Coffeetown football team practices in pool to prepare for Idalia

Coffeetown Varsity football coach Cliff Swansea had his team undergo unusual preparation with Hurricane Idalia looming.

Most teams use a wet ball drill to get a quarterback and center’s exchange down in saturated conditions.

But Swansea wanted something a little more extreme for his troops.

So he threw them into the deep end.

Literally.

“Yes, we did have the boys practice at the Copper County civic center pool,” Swansea told me earlier this week.

“Full pads, helmets, cleats, all of it. I wanted our boys to embody the Navy SEALs in our preparation. This is a dry sport. But when nature tries to defeat you, you practice to defeat nature.”

Coffeetown football pool practice approach doesn’t cut down on contact

Just because Coffeetown football took to the pool doesn’t mean it was sharks and minnows.

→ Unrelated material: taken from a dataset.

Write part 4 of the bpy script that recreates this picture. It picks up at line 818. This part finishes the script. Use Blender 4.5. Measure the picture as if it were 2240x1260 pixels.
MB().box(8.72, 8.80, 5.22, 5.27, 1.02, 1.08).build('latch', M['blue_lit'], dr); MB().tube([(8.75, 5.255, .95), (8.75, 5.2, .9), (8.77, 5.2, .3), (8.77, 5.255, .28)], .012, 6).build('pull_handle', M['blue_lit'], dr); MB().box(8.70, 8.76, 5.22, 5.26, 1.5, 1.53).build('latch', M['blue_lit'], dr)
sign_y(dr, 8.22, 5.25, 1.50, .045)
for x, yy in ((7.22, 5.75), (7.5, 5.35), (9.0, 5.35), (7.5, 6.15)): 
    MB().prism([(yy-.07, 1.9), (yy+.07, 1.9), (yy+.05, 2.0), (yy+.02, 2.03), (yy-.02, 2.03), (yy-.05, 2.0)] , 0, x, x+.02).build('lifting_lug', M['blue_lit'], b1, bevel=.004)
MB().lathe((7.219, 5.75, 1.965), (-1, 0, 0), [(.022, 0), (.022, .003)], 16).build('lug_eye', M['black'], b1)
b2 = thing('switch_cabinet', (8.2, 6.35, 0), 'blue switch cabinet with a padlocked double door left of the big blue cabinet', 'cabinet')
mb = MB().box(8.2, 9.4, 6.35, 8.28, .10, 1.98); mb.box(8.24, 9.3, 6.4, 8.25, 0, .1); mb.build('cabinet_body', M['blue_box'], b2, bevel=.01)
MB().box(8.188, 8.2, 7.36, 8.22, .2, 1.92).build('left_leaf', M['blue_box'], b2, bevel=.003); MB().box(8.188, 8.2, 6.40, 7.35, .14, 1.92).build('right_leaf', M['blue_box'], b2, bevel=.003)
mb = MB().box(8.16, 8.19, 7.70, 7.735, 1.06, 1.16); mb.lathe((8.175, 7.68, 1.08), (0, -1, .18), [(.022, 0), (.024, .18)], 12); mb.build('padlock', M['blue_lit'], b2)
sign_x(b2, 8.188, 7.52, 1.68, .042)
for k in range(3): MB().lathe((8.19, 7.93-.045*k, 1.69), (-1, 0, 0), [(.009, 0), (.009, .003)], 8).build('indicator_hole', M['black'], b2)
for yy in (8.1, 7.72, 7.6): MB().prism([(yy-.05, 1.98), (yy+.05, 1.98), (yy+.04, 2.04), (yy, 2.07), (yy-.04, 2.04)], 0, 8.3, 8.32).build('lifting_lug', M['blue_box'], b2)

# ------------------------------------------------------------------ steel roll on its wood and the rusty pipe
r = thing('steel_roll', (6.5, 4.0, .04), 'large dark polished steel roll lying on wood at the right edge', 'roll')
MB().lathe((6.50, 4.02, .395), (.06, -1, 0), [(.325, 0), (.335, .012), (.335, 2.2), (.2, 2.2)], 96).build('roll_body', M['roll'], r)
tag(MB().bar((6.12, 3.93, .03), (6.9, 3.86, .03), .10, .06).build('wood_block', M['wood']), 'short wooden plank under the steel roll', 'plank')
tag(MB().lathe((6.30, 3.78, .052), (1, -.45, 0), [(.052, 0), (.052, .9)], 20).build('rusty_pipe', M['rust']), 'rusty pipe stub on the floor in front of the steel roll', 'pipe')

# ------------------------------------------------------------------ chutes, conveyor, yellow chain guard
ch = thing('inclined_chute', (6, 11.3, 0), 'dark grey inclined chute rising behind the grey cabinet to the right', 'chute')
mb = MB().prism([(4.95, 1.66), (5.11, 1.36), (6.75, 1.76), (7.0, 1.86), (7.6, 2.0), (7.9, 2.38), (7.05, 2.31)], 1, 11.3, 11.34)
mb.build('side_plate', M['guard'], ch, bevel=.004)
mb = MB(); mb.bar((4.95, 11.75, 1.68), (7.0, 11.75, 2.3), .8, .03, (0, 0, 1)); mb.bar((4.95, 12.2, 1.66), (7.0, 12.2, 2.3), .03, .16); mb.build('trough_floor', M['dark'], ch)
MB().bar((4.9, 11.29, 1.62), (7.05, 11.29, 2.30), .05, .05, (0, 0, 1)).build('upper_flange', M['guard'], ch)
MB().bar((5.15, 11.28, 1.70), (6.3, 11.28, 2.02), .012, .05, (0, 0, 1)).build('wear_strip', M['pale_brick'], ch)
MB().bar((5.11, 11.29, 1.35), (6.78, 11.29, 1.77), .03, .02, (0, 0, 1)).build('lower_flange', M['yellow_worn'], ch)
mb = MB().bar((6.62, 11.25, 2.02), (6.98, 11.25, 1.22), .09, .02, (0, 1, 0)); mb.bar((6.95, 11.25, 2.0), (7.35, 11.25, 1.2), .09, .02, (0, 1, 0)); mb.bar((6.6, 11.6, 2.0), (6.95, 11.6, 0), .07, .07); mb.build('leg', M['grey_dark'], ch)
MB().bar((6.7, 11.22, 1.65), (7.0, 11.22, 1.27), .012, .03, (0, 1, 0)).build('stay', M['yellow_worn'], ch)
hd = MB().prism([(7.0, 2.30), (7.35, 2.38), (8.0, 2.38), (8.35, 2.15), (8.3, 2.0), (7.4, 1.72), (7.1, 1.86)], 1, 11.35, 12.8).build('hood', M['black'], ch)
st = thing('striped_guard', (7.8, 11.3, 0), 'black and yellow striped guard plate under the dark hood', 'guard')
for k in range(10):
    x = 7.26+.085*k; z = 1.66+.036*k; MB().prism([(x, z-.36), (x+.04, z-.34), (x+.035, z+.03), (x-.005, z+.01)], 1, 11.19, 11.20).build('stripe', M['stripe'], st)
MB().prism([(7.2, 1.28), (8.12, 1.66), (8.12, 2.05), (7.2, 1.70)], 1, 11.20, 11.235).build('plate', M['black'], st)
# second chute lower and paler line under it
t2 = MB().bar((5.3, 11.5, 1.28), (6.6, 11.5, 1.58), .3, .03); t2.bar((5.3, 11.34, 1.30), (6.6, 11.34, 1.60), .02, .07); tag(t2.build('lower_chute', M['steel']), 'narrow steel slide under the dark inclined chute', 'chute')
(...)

The team still worked on full-contact drills after swimming over to the kids’ pool from the deep end.

“The key is saturation. Saturated socks. Saturated shoes. Soaked hip pads, all of it,” Swansea said.

“We don’t know much about Idalia, do love that brand of onion, but not sure what the storm will deliver. Our standard remains the same no matter what the skies want to try and say about it.”

Players have a lot to prove

If these practices sound alarming to you, the players claim that they could take on even more.

Last week’s loss was harder to stomach than a two-hour practices wearing 30-pound, soaked shoulder pads in a swimming pool.

“That game was just not how we play Coffeetown football,” said junior offensive guard Pip Hamley.

“No, I can’t swim. But I will continue working on my footwork under the mushroom fountain until I know that the storm would bow down to me, if I ever got the chance to battle it.”

Swansea has his boys believing even after a loss.

Let’s see where this butterfly effect goes from here.